Where a subsidiary company is incorporated in France, the filing requirements are less
extensive. A foreign company investing in France would generally incorporate or acquire
shares of a company, SA, SAS or SARL.
The French private limited company has the attributes of both the partnership and the
corporation. It has limited liability and limitations on interest share negotiation.
The procedures for setting up a company are:
Drafting the Memorandum and Articles of Association;
Deciding on the capital structure and amassing the capital itself;
Depositing the funds for cash subscribers;
Obtaining the depositary's certificate of funds paid in;
Signing the Memorandum and Articles of Association;
Selecting management;
Complying with publication and registration procedures:
- Announcements in legal journals,
- Filling the articles with the Commercial Court,
- Registration with the Register of Companies,
- An announcement in the BODACC (the official bulletin of commercial and
civil announcements),
» Private Limited Companies
SARL: Société à Responsabilité Limitée
An SARL company is a limited company with at least two shareholders and a maximum of 100
with a minimum capital of 1.
The liability of the shareholders, of whom there must be at least two, is limited to
their investment. In principle, a shareholder may sell or otherwise transfer his or her
shares only with the consent of the other shareholder(s).
The manager's status is akin to that of an employee if s/he is a minority or equal
shareholder.
This type of company is appropriate for a medium-sized business not requiring a large
amount of financing. It is the simplest type of limited-liability company other than a
one-man company.
The Company is subject to Company Income Tax (Impôt sur les Sociétés - IS) or to
Personal Income Tax (IRPP) for a family SARL.
EURL: Entreprise Unipersonnelle à Responsabilité Limitée
An EURL company is a limited-liability company with a single shareholder and a minimum
capital of 1. It is more complicated to organize such a company than to do business
as a sole proprietor.
However, the sole shareholder's legal liability for the company's debts and losses is
limited to his or her investment in the company even though s/he is in full and sole
charge of the business. (It must be borne in mind as a practical matter, however, that
persons contracting with such a company usually require the owner to sign a contractual
guaranty of the company's liabilities, in which event s/he is liable for the company's
debts to the extent specified in the guaranty contract.)

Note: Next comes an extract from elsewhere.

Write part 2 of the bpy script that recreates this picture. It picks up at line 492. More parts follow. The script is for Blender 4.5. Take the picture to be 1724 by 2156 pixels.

The Company is subject to Company Income Tax (Impôt sur les Sociétés - IS) if opted
for or to Personal Income Tax (IRPP) for a family SARL.
SAS: Société par Actions Simplifiées
Since January 1st 2009, a SAS must have a minimum capital of 1 Euro that can also be
constituted of equipment contribution if alloswed by the Articles of Association.
It must have at least one shareholder, which can be a company and whose liability is
limited to the investments.
The organization and operation of such a company are defined in the articles of
incorporation in accordance with the common wishes of its members.
- They appoint the Company Chairman and, where relevant, define the
other organs of the company, together with the Chairman's powers for managing the company.
The Chairman alone represents the company before third parties; the other directors
appointed in the statutes do not legally represent the company before third parties.
- They appoint Auditors by common agreement for a minimum period of 6
fiscal years. Since January 1st 2009 and the LME (Law to Modernize the Economy), this obligation applies only to companies above two of the following three thresholds:
- Balance above 2 000 000
- Turnover above 1 000 000
- Staff above 20 employees
The Company is subject to Company Tax (Impôt sur les Sociétés - IS).
» Public Limited Companies
SA: Société Anonyme
A public company must have a minimum capital of 37,000 euros, at least 50% of which must
be paid in when it is incorporated and the balance over five years.
It must have at least seven shareholders whose liability is limited to their investments.
The board of Directors must have at least three directors with a maximum of 18.
The shares are negotiable and there is no legal restriction on transfers of shares,
although the shareholders may agree to share-transfer restrictions in the company's
charter.
A public company is more complicated and expensive to incorporate and operate than a
private limited company. It is suitable for a business requiring a large amount of
capital.
Such companies can make public offerings of shares and bonds.
The appointment of Auditors for 6 fiscal years is obligatory.
The Company is subject to Company Income Tax (Impôt sur les Sociétés - IS).